Aged Prof Dandatti Abdulkadir
Prof Dandatti Abdulkadir is an exemplar in straddling multiple spaces. He and fellow scholar, Ibrahim Yaro Yahaya who is been dead since, were highly referenced scholars of folklore and poetry, particularly in the United States. Those who get to read Graham Furniss’s Poetry, prose and popular culture in Hausa, published by Edinburgh University Press will get this point. This may have something to do with his having schooled in the US but just as it must also be about his angle to scholarship.
But Prof Dandatti was also an activist. Again, this straddled student unionism in which he was the first president of the BUK Student Union in the mid-1960s. The activist instinct in him stretched to Chairmanship of the National Committe Against Apartheid (NACAP) as distinct from NAFCA – the Nigeria – ANC Friendship and Cultural Association, (reported in the first version of this text before a reader’s correction alert). Nigeria was then an anti-Apartheid hub.
He was, of course, a former Vice-Chancellor of Bayero University, Kano where he was most known as the VC who would not put on the generator in the Vice-Chancellor’s lodge whenever NEPA went AWOL. His populism dictated against enjoying a facility as electricity if and when students were not.
Such attitude in him had nothing to do with showmanship. It was, for him, part of leadership requirement, he being one of the three closest party intellectuals to Mallam Aminu Kano throughout. The two others were Prof Ahmadu Jalingo, the Bayero University Political Scientist and labour activist and Prof M. T. Liman who became the Minister for Education under the late Gen. Sani Abacha.
The last but not the least of his many spaces of unfolding was diplomacy.

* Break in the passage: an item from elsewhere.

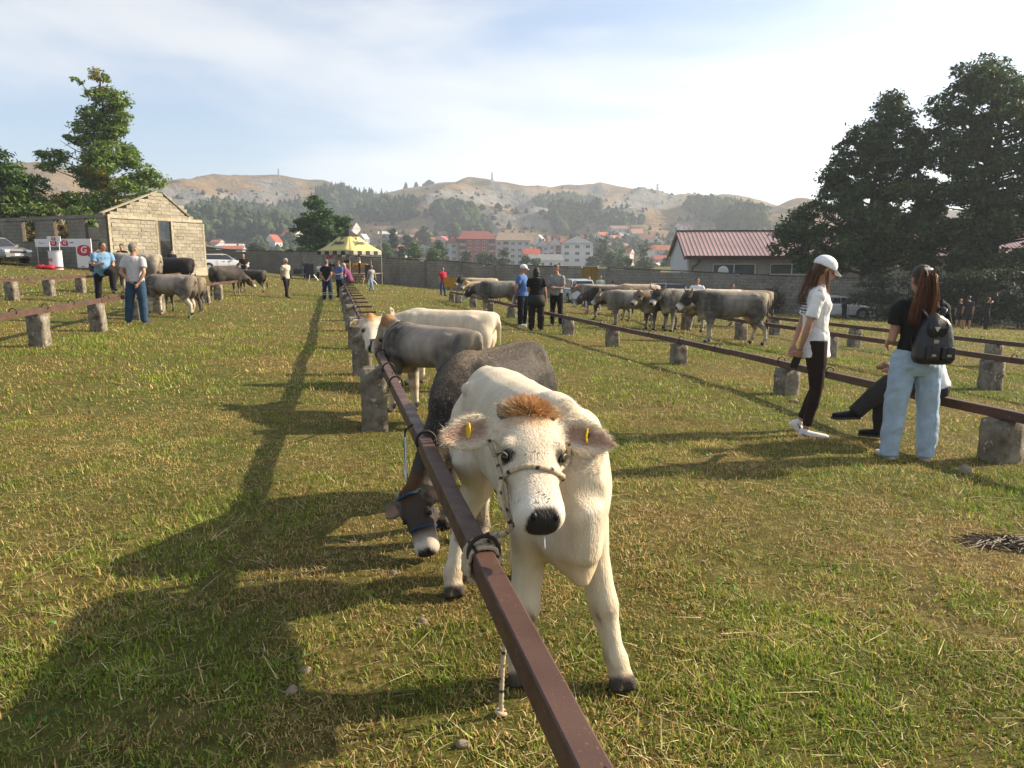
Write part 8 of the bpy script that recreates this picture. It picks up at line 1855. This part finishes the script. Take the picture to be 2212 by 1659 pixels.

Prof Dandatti was Nigeria’s ambassador to Libya under the Obasanjo first term and thus part of the processes leading up to the formation of the African Union, a lot of which took place in Libya, particularly the epochal Sept 9th, 1999 proclamation of the Act in at Sirte, the rural space Gaddafi transformed into a wonderland that could host all African leaders.
Prof Dandatti must have been one of those who deeply felt what happened to Gaddafi subsequently in the hands of NATO because, as ambassador, he experienced Gaddafi at a very close range lot, particularly Gaddaffi’s anti-imperialist praxis.
I cannot recall how I got to meet Prof Dandatti. It must have been through journalism. It happened when I was a mere Diploma student in Mass Communications at Bayero University, Kano. It was when I was torn in terms of which course between English, Mass Communications and Political Science to choose for a first degree which I was not enthusiastic about at all. Prof Dandatti’s intervention made the choice of Political Science easier because of what he said about the Department.
It was also Prof Dandatti who asked me to go and meet Chief Yunus Ellagbaje, a prosperous go-getting Kano-based Idoma businessman. Chief Ellagbaje was an illustrious soul too, always talking about community responsibility, the main reason he never relocated outside the country. The kind of welcome Chief Ellagbaje gave to me when I went to see him makes it clear that Prof Dandatti had spoken to him ahead of my visit.
We met again in Abuja in 1999. It was in a lift at NICON Hilton, now known as Transcorp Hilton. In the lift were then Foreign Affairs Minister, Sule Lamido and all his other aides. Within the few minutes in the lift, Prof Dandatti passed a stunning, over-generous verdict on my person and resourcefulness to the minister. What more could anyone wish for more than such a testimonial from one’s former VC to his minister boss who was also in the NEPU-PRP firmament? This is more so that Prof Dandatti was above sycophancy or any other form of ingratiation for whatever reasons.
He wasn’t a money man. Money was not the source of power of people such as Prof Dandatti. What you got, other than honest counsel without any element of chuwa-chuwa. As ambassador, what you got from Prof Dandatti if you found yourself in ministerial delegation to Libya (which we did many times because Nigeria was a key force behind the AU process) were the highest quality ‘dara’ cap (the red cap you see on Dandatti’s head in the cover picture).
Prof Dandatti returned to BUK. Although this is what nearly all former VC of that university have done, he added value to that tradition because he could have used the alibi of experiencing Mallam Aminu Kano as well as Muammar Gaddafi, two names that are commonly associated with radical populism, to excuse himself from returning to teaching. But he didn’t. What that means is special homage to what had become his cradle – where he schooled and became student leader, then its VC and thus the ‘natural’ place to return after all said and done.
It is perhaps God’s rewards to him for good works all over that he has lived to a very advanced age. He had lived a great life touching many crucial spheres.